[start Data]

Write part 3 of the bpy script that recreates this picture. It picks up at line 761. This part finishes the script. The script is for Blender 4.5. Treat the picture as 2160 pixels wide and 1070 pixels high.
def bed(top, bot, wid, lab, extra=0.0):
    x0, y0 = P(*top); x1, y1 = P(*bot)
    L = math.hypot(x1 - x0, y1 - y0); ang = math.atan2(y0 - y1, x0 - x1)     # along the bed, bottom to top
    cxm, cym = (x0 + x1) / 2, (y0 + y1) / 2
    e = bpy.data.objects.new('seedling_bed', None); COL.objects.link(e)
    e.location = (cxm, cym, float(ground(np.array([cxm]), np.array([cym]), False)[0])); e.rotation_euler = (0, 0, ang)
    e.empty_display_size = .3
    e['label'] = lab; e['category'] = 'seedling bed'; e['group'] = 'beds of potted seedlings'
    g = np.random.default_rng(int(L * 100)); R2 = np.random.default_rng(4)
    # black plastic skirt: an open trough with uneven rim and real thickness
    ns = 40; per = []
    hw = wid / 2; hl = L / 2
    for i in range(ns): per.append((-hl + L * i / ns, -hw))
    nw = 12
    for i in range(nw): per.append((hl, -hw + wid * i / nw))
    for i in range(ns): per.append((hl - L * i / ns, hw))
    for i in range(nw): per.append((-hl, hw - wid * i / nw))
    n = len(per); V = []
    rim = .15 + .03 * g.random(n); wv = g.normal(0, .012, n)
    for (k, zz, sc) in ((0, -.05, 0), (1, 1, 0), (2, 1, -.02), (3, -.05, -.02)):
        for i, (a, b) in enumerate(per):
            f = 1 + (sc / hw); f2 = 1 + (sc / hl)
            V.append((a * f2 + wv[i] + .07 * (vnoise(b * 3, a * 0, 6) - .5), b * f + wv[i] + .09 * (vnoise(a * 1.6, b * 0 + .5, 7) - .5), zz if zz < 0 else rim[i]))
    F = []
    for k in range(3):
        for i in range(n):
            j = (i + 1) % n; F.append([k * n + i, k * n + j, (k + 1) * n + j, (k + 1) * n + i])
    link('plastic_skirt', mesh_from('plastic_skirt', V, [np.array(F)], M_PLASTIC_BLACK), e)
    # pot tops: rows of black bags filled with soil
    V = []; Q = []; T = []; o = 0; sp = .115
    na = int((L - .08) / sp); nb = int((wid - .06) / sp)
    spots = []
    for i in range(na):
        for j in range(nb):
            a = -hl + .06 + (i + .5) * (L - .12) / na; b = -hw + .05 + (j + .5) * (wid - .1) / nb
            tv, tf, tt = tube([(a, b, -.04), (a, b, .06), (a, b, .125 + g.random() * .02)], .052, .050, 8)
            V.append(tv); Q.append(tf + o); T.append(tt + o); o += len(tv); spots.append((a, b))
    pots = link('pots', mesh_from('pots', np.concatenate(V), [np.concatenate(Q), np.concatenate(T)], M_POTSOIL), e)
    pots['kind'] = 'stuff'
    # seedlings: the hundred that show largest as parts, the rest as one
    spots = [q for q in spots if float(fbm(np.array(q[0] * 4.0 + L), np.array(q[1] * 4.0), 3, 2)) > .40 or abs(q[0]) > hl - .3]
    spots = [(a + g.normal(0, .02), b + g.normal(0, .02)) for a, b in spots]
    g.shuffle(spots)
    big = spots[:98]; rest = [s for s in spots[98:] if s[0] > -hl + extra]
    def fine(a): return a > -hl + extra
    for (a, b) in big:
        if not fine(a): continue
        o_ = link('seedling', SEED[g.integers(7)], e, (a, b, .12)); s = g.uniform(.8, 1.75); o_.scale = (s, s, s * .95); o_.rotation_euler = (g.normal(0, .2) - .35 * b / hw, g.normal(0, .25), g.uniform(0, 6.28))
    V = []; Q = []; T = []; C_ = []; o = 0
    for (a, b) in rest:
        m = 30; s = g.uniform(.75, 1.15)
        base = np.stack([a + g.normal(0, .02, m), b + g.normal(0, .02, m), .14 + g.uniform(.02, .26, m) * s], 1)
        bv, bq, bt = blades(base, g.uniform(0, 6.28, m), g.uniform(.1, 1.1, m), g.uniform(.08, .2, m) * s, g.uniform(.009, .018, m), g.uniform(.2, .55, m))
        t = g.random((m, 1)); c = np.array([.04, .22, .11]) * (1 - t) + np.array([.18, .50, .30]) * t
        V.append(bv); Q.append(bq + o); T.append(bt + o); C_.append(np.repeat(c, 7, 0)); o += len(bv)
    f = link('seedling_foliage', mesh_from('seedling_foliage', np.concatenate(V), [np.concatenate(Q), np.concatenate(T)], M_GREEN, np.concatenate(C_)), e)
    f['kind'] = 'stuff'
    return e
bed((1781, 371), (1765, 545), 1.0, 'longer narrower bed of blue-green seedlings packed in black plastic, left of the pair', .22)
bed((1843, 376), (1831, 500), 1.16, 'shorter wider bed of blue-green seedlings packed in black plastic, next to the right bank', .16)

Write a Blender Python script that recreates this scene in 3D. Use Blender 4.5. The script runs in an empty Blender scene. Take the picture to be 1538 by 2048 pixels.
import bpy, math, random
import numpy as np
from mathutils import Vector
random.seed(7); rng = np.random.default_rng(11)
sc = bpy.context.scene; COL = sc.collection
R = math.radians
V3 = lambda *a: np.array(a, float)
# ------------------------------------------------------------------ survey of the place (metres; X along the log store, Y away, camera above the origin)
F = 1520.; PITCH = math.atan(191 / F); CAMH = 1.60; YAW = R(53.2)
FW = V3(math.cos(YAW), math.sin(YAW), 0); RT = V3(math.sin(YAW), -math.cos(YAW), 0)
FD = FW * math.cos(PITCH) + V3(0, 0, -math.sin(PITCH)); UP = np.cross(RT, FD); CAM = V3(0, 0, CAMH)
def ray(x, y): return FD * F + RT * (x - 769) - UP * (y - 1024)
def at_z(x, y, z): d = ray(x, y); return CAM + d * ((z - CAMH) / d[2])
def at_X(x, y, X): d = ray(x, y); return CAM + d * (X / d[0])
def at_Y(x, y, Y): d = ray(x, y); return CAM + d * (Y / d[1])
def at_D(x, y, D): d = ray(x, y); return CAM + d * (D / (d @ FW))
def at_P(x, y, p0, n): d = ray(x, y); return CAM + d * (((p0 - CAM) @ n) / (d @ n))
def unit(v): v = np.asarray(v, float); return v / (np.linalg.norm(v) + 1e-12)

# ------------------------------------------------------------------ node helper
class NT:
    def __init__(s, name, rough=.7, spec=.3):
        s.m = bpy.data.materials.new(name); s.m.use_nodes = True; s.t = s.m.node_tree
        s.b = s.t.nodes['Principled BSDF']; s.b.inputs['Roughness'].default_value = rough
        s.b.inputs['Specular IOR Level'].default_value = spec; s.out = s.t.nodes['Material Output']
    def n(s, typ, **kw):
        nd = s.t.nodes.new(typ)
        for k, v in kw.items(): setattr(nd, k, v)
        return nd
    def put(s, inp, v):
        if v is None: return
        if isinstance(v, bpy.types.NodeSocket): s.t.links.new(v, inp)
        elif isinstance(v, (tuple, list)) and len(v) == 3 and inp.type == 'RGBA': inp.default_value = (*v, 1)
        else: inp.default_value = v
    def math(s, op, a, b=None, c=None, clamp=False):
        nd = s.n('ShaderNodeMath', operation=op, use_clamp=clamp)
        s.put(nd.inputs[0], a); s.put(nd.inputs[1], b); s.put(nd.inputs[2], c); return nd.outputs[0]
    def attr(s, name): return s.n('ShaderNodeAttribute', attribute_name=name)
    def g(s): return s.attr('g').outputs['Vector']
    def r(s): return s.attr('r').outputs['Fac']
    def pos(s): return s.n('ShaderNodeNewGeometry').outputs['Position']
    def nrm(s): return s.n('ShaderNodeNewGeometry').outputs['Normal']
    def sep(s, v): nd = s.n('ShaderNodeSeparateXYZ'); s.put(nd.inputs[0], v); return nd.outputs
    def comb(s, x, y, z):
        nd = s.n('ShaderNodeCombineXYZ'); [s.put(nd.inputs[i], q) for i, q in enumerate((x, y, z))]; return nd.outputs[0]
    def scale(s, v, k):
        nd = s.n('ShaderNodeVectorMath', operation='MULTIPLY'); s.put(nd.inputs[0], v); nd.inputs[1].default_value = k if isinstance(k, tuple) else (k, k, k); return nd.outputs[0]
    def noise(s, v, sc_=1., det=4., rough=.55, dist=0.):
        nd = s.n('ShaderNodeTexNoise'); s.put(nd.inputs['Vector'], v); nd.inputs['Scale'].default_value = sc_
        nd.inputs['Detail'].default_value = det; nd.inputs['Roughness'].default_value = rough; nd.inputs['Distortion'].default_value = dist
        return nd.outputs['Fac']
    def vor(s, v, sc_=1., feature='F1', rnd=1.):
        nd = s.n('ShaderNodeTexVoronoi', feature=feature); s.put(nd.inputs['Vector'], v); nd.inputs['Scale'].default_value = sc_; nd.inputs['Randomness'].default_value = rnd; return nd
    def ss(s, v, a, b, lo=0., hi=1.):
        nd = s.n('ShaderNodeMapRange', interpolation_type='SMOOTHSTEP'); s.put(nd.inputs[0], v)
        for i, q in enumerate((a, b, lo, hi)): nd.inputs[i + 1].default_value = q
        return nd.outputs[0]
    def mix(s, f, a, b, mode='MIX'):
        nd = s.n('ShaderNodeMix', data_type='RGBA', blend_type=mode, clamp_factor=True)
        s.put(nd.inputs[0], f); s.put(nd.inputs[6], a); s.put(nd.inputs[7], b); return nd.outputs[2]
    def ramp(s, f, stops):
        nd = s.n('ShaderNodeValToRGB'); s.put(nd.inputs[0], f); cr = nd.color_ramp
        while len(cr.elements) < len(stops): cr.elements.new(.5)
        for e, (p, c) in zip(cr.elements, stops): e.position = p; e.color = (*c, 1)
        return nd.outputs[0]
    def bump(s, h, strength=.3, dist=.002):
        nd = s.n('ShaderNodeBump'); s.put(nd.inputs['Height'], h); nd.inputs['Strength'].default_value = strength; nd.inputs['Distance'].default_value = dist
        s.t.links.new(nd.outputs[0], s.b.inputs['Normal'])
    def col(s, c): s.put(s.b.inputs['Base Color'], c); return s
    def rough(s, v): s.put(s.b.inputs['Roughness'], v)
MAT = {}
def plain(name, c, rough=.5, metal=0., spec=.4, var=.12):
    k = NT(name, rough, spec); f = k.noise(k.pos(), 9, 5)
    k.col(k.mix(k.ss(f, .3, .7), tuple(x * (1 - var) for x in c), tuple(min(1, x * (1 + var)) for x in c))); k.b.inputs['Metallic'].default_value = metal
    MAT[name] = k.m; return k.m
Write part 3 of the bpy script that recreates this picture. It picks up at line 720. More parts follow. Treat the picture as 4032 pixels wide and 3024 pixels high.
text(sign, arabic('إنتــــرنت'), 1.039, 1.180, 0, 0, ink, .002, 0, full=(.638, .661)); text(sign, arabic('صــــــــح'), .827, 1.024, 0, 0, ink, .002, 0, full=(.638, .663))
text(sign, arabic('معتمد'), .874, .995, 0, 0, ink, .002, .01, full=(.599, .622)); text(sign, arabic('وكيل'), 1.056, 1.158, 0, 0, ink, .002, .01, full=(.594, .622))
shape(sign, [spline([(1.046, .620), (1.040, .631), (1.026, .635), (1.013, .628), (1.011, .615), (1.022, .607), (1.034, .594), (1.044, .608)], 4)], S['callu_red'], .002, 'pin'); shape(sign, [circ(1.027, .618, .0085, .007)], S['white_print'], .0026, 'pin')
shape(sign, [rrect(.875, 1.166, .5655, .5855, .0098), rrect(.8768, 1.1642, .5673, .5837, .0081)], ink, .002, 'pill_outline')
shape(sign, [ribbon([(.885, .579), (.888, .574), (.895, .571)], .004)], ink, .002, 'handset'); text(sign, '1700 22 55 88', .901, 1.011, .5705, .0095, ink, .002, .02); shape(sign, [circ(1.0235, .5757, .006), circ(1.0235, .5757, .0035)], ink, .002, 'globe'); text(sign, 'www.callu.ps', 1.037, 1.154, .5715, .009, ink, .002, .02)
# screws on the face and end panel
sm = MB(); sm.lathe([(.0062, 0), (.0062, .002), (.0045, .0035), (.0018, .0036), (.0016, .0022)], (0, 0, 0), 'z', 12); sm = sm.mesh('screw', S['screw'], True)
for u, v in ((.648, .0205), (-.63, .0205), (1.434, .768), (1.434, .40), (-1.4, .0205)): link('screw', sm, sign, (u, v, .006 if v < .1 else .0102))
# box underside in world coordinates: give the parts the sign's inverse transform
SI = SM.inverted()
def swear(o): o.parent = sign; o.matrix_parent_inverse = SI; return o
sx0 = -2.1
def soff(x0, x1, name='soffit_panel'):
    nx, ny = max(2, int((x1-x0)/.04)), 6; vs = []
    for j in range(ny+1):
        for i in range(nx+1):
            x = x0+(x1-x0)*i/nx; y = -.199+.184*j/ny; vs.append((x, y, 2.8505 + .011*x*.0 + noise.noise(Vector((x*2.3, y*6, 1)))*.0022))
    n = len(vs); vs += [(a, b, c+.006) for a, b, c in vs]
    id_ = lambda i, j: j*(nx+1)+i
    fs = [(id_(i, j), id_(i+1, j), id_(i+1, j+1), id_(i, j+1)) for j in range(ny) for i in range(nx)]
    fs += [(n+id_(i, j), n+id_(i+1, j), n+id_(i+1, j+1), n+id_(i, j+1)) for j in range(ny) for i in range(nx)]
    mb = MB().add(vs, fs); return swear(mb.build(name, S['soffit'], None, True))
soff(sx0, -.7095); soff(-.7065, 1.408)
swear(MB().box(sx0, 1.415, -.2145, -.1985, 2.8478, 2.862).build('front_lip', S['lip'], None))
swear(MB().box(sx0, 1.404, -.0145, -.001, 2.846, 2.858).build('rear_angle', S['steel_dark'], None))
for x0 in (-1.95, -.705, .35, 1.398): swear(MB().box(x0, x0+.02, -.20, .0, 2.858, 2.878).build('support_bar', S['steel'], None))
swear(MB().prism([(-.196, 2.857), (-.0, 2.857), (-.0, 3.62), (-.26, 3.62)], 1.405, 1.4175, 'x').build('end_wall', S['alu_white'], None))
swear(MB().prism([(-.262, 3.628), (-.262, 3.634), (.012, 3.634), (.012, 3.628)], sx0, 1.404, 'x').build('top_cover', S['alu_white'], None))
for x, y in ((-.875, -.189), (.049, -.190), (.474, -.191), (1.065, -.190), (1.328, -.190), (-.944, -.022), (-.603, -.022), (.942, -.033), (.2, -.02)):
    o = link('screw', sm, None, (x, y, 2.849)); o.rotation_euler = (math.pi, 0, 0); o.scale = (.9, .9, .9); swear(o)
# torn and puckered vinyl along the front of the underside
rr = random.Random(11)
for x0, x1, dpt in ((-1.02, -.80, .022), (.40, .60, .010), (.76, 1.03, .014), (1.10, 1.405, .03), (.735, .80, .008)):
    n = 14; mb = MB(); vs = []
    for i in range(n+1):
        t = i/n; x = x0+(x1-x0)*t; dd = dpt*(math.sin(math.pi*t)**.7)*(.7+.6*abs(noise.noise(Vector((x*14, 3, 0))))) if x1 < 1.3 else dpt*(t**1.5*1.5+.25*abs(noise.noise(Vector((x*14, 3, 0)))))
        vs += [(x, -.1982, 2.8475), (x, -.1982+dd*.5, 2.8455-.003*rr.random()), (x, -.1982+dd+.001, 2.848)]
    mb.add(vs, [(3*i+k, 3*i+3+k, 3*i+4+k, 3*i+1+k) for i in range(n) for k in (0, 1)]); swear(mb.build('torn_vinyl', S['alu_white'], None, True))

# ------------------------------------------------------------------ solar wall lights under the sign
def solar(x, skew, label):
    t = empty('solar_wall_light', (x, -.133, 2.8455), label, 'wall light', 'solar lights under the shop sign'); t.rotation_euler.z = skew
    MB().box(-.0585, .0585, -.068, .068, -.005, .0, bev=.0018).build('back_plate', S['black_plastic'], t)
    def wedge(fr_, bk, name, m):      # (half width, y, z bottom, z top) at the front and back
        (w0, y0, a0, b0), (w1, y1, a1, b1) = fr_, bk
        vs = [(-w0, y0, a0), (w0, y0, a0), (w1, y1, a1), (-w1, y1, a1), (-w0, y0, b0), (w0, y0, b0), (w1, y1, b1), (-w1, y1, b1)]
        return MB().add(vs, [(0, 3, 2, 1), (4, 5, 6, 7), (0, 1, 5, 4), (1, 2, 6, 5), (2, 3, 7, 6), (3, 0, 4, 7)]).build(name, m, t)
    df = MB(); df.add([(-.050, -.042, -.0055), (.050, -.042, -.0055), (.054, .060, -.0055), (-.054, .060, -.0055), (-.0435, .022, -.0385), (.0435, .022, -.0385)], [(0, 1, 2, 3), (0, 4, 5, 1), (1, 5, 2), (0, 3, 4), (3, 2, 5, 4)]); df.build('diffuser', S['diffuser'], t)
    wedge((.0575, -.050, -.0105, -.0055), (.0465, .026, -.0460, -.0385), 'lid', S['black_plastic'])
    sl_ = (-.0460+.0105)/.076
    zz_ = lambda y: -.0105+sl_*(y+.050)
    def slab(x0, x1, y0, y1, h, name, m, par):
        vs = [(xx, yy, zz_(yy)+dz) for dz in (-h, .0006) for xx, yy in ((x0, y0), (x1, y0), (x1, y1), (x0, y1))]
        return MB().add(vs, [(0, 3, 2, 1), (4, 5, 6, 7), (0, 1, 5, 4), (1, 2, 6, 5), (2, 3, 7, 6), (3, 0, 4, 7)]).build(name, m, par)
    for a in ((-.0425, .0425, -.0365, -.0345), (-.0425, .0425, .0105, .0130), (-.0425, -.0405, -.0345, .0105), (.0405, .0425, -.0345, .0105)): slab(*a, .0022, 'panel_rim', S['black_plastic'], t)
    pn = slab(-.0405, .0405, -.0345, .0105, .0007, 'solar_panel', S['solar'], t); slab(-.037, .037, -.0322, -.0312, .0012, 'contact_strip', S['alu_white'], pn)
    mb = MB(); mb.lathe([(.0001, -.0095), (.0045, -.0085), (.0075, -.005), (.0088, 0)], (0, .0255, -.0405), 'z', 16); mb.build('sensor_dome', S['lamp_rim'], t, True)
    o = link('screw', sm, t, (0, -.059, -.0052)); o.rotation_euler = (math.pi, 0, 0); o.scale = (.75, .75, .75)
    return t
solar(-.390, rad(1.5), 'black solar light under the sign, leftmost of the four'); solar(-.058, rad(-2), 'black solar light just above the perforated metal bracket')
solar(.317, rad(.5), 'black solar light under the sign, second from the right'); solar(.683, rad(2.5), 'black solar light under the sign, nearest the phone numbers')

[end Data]

What is needed: Report every line containing the word "parts" from the listing above.

Task response:
    # seedlings: the hundred that show largest as parts, the rest as one
Write part 3 of the bpy script that recreates this picture. It picks up at line 720. More parts follow. Treat the picture as 4032 pixels wide and 3024 pixels high.
# box underside in world coordinates: give the parts the sign's inverse transform